[Elecraft] RF in the Trees
Brian Hunt
huntinhmb at coastside.net
Thu Jun 26 16:38:26 EDT 2014
Jim's presentation is excellent, covering lots of trade-offs that most
of us face putting up antennas. There are a couple (at least) other
aspects that should be considered.
I've been using an end fed half wave vertical for several years with my
K1 for portable ops. It's easy to put up on a 33 ft fiberglass pole
and covers 40, 30, and 20 using loading coils on the lower bands. I
couple it to the 50 ohm feed line using a link coupled tuned tank
circuit to accommodate the very high feed point impedance.

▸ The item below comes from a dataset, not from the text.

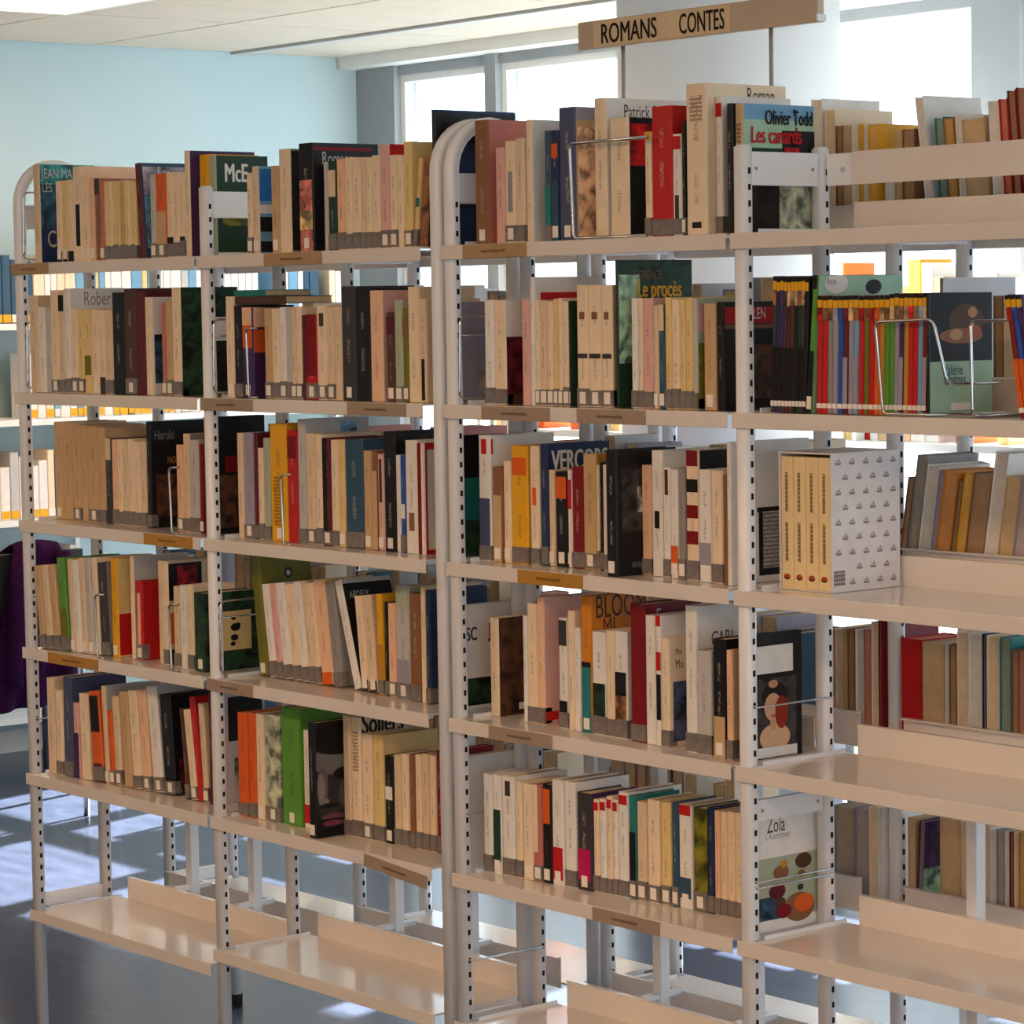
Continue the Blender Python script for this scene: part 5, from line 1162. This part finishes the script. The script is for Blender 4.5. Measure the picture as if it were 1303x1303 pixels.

Since that
impedance can be in the k-ohms, and the voltages involved increase as
the square of the power, this setup is strictly a QRP deal. If I try to
use more than about 20 w the toroid in the coupler begins to arc like a
Tesla coil.
The other thing I have encountered with verticals vs horizontal antennas
in an urban environment is that verticals are inherently noisier. For
weak signal situations (QRP Fox Hunts) I've compared the above vertical
with my inverted V and found that the V wins out on receive SNR most of
the time. I've noticed the same thing comparing vertical vs horizontal
feed setups on a 20 m delta loop I had up for a while.
73,
Brian, K0DTJ
On 6/26/2014 7:59 AM, Doug Person via Elecraft wrote:
> Certainly has me thinking about vertical dipoles. The half-wave
> end-fed looks like the perfect candidate for a simple vertical dipole.